What needs to be done
Repeat every line of the data exactly, but not the pictures.
### Dataset excerpt
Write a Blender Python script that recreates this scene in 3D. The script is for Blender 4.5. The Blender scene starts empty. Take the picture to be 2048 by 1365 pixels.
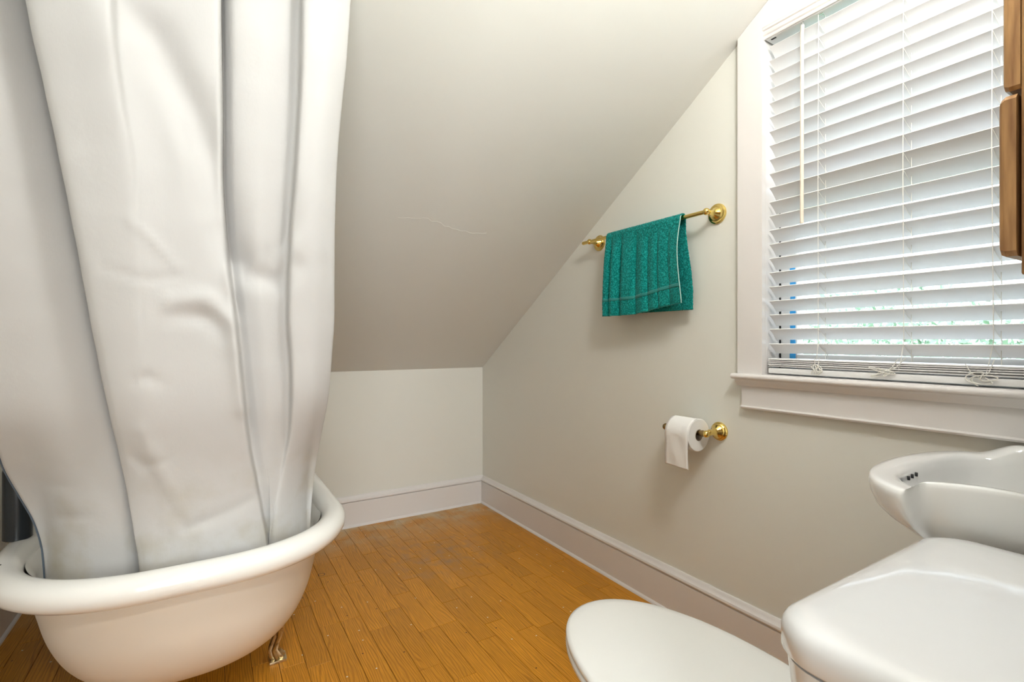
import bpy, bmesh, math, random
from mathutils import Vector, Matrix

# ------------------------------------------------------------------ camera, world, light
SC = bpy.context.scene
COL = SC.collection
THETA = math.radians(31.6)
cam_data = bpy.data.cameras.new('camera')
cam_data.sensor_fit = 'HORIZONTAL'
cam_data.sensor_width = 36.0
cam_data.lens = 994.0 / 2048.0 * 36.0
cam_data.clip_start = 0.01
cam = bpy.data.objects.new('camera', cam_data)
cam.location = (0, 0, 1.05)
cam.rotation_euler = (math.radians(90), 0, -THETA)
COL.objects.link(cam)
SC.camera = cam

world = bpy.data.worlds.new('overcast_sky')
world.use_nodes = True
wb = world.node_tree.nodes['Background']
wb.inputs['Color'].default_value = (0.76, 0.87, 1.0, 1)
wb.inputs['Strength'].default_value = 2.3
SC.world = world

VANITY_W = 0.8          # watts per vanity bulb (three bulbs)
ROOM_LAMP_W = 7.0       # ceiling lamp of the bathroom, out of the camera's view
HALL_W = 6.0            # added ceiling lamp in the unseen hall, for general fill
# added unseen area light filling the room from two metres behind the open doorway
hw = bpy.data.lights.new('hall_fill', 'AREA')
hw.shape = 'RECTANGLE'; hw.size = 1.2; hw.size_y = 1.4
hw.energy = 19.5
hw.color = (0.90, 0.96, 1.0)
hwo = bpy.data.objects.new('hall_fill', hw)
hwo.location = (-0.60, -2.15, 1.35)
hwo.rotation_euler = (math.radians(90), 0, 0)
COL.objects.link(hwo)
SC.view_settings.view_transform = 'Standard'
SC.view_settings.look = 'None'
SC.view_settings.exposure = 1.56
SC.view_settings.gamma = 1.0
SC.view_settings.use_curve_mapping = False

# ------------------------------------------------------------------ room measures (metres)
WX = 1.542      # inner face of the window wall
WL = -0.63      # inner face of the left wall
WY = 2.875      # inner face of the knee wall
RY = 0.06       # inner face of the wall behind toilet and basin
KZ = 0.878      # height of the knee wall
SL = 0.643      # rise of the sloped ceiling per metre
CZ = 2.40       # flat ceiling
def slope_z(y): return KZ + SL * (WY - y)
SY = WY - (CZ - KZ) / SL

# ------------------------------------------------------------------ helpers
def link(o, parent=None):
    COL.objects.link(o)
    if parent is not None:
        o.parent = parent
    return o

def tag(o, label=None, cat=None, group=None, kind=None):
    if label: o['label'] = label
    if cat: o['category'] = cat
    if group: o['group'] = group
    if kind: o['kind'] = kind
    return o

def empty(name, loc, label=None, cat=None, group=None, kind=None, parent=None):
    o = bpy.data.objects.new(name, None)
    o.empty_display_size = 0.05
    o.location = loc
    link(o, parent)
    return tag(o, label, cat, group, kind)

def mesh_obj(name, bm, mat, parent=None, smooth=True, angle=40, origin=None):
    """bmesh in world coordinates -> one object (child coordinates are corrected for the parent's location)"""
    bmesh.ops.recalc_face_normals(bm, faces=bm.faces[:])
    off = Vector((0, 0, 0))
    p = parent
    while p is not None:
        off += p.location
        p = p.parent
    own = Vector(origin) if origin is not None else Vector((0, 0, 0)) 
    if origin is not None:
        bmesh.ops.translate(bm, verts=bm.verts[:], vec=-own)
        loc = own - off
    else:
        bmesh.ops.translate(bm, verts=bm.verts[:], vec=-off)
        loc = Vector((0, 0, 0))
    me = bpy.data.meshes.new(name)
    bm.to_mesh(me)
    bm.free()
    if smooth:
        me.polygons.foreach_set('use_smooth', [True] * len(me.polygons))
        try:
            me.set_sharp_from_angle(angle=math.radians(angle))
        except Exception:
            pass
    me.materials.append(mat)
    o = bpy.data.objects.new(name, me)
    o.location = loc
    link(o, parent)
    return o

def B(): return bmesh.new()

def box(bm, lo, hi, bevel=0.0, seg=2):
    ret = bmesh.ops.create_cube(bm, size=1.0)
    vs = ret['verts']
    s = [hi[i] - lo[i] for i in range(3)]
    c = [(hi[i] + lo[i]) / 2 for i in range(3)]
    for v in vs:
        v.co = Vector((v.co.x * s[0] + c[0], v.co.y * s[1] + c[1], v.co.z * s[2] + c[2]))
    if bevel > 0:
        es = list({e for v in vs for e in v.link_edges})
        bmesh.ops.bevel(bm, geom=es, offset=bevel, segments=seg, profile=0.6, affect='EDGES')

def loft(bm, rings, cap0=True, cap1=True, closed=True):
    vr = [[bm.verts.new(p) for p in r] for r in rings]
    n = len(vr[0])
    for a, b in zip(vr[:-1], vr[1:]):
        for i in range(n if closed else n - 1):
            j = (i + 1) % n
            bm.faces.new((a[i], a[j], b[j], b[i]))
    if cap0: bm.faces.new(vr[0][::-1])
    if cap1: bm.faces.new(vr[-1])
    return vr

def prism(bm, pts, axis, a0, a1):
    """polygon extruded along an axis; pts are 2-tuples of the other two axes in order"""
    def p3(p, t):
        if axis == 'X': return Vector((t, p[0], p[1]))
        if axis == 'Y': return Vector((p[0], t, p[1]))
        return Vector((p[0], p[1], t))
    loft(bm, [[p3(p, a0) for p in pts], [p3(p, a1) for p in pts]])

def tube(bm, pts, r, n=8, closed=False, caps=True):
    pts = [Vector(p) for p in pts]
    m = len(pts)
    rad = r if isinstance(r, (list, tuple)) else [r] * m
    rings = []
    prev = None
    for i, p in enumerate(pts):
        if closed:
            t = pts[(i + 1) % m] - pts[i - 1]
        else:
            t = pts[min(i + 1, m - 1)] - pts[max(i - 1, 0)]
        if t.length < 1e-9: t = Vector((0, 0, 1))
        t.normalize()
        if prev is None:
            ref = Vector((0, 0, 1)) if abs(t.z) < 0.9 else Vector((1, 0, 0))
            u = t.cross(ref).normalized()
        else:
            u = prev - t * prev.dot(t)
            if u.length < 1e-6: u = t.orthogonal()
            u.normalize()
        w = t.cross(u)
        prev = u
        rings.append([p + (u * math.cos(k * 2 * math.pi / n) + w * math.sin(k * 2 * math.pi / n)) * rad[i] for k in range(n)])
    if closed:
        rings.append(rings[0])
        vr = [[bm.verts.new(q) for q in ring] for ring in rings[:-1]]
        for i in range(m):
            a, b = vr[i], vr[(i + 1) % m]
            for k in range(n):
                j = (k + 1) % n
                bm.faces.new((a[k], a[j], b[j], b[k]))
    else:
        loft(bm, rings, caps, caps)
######
Answer for the task
Write a Blender Python script that recreates this scene in 3D. The script is for Blender 4.5. The Blender scene starts empty. Take the picture to be 2048 by 1365 pixels.
import bpy, bmesh, math, random
from mathutils import Vector, Matrix

# ------------------------------------------------------------------ camera, world, light
SC = bpy.context.scene
COL = SC.collection
THETA = math.radians(31.6)
cam_data = bpy.data.cameras.new('camera')
cam_data.sensor_fit = 'HORIZONTAL'
cam_data.sensor_width = 36.0
cam_data.lens = 994.0 / 2048.0 * 36.0
cam_data.clip_start = 0.01
cam = bpy.data.objects.new('camera', cam_data)
cam.location = (0, 0, 1.05)
cam.rotation_euler = (math.radians(90), 0, -THETA)
COL.objects.link(cam)
SC.camera = cam

world = bpy.data.worlds.new('overcast_sky')
world.use_nodes = True
wb = world.node_tree.nodes['Background']
wb.inputs['Color'].default_value = (0.76, 0.87, 1.0, 1)
wb.inputs['Strength'].default_value = 2.3
SC.world = world

VANITY_W = 0.8          # watts per vanity bulb (three bulbs)
ROOM_LAMP_W = 7.0       # ceiling lamp of the bathroom, out of the camera's view
HALL_W = 6.0            # added ceiling lamp in the unseen hall, for general fill
# added unseen area light filling the room from two metres behind the open doorway
hw = bpy.data.lights.new('hall_fill', 'AREA')
hw.shape = 'RECTANGLE'; hw.size = 1.2; hw.size_y = 1.4
hw.energy = 19.5
hw.color = (0.90, 0.96, 1.0)
hwo = bpy.data.objects.new('hall_fill', hw)
hwo.location = (-0.60, -2.15, 1.35)
hwo.rotation_euler = (math.radians(90), 0, 0)
COL.objects.link(hwo)
SC.view_settings.view_transform = 'Standard'
SC.view_settings.look = 'None'
SC.view_settings.exposure = 1.56
SC.view_settings.gamma = 1.0
SC.view_settings.use_curve_mapping = False

# ------------------------------------------------------------------ room measures (metres)
WX = 1.542      # inner face of the window wall
WL = -0.63      # inner face of the left wall
WY = 2.875      # inner face of the knee wall
RY = 0.06       # inner face of the wall behind toilet and basin
KZ = 0.878      # height of the knee wall
SL = 0.643      # rise of the sloped ceiling per metre
CZ = 2.40       # flat ceiling
def slope_z(y): return KZ + SL * (WY - y)
SY = WY - (CZ - KZ) / SL

# ------------------------------------------------------------------ helpers
def link(o, parent=None):
    COL.objects.link(o)
    if parent is not None:
        o.parent = parent
    return o

def tag(o, label=None, cat=None, group=None, kind=None):
    if label: o['label'] = label
    if cat: o['category'] = cat
    if group: o['group'] = group
    if kind: o['kind'] = kind
    return o

def empty(name, loc, label=None, cat=None, group=None, kind=None, parent=None):
    o = bpy.data.objects.new(name, None)
    o.empty_display_size = 0.05
    o.location = loc
    link(o, parent)
    return tag(o, label, cat, group, kind)

def mesh_obj(name, bm, mat, parent=None, smooth=True, angle=40, origin=None):
    """bmesh in world coordinates -> one object (child coordinates are corrected for the parent's location)"""
    bmesh.ops.recalc_face_normals(bm, faces=bm.faces[:])
    off = Vector((0, 0, 0))
    p = parent
    while p is not None:
        off += p.location
        p = p.parent
    own = Vector(origin) if origin is not None else Vector((0, 0, 0)) 
    if origin is not None:
        bmesh.ops.translate(bm, verts=bm.verts[:], vec=-own)
        loc = own - off
    else:
        bmesh.ops.translate(bm, verts=bm.verts[:], vec=-off)
        loc = Vector((0, 0, 0))
    me = bpy.data.meshes.new(name)
    bm.to_mesh(me)
    bm.free()
    if smooth:
        me.polygons.foreach_set('use_smooth', [True] * len(me.polygons))
        try:
            me.set_sharp_from_angle(angle=math.radians(angle))
        except Exception:
            pass
    me.materials.append(mat)
    o = bpy.data.objects.new(name, me)
    o.location = loc
    link(o, parent)
    return o

def B(): return bmesh.new()

def box(bm, lo, hi, bevel=0.0, seg=2):
    ret = bmesh.ops.create_cube(bm, size=1.0)
    vs = ret['verts']
    s = [hi[i] - lo[i] for i in range(3)]
    c = [(hi[i] + lo[i]) / 2 for i in range(3)]
    for v in vs:
        v.co = Vector((v.co.x * s[0] + c[0], v.co.y * s[1] + c[1], v.co.z * s[2] + c[2]))
    if bevel > 0:
        es = list({e for v in vs for e in v.link_edges})
        bmesh.ops.bevel(bm, geom=es, offset=bevel, segments=seg, profile=0.6, affect='EDGES')

def loft(bm, rings, cap0=True, cap1=True, closed=True):
    vr = [[bm.verts.new(p) for p in r] for r in rings]
    n = len(vr[0])
    for a, b in zip(vr[:-1], vr[1:]):
        for i in range(n if closed else n - 1):
            j = (i + 1) % n
            bm.faces.new((a[i], a[j], b[j], b[i]))
    if cap0: bm.faces.new(vr[0][::-1])
    if cap1: bm.faces.new(vr[-1])
    return vr

def prism(bm, pts, axis, a0, a1):
    """polygon extruded along an axis; pts are 2-tuples of the other two axes in order"""
    def p3(p, t):
        if axis == 'X': return Vector((t, p[0], p[1]))
        if axis == 'Y': return Vector((p[0], t, p[1]))
        return Vector((p[0], p[1], t))
    loft(bm, [[p3(p, a0) for p in pts], [p3(p, a1) for p in pts]])

def tube(bm, pts, r, n=8, closed=False, caps=True):
    pts = [Vector(p) for p in pts]
    m = len(pts)
    rad = r if isinstance(r, (list, tuple)) else [r] * m
    rings = []
    prev = None
    for i, p in enumerate(pts):
        if closed:
            t = pts[(i + 1) % m] - pts[i - 1]
        else:
            t = pts[min(i + 1, m - 1)] - pts[max(i - 1, 0)]
        if t.length < 1e-9: t = Vector((0, 0, 1))
        t.normalize()
        if prev is None:
            ref = Vector((0, 0, 1)) if abs(t.z) < 0.9 else Vector((1, 0, 0))
            u = t.cross(ref).normalized()
        else:
            u = prev - t * prev.dot(t)
            if u.length < 1e-6: u = t.orthogonal()
            u.normalize()
        w = t.cross(u)
        prev = u
        rings.append([p + (u * math.cos(k * 2 * math.pi / n) + w * math.sin(k * 2 * math.pi / n)) * rad[i] for k in range(n)])
    if closed:
        rings.append(rings[0])
        vr = [[bm.verts.new(q) for q in ring] for ring in rings[:-1]]
        for i in range(m):
            a, b = vr[i], vr[(i + 1) % m]
            for k in range(n):
                j = (k + 1) % n
                bm.faces.new((a[k], a[j], b[j], b[k]))
    else:
        loft(bm, rings, caps, caps)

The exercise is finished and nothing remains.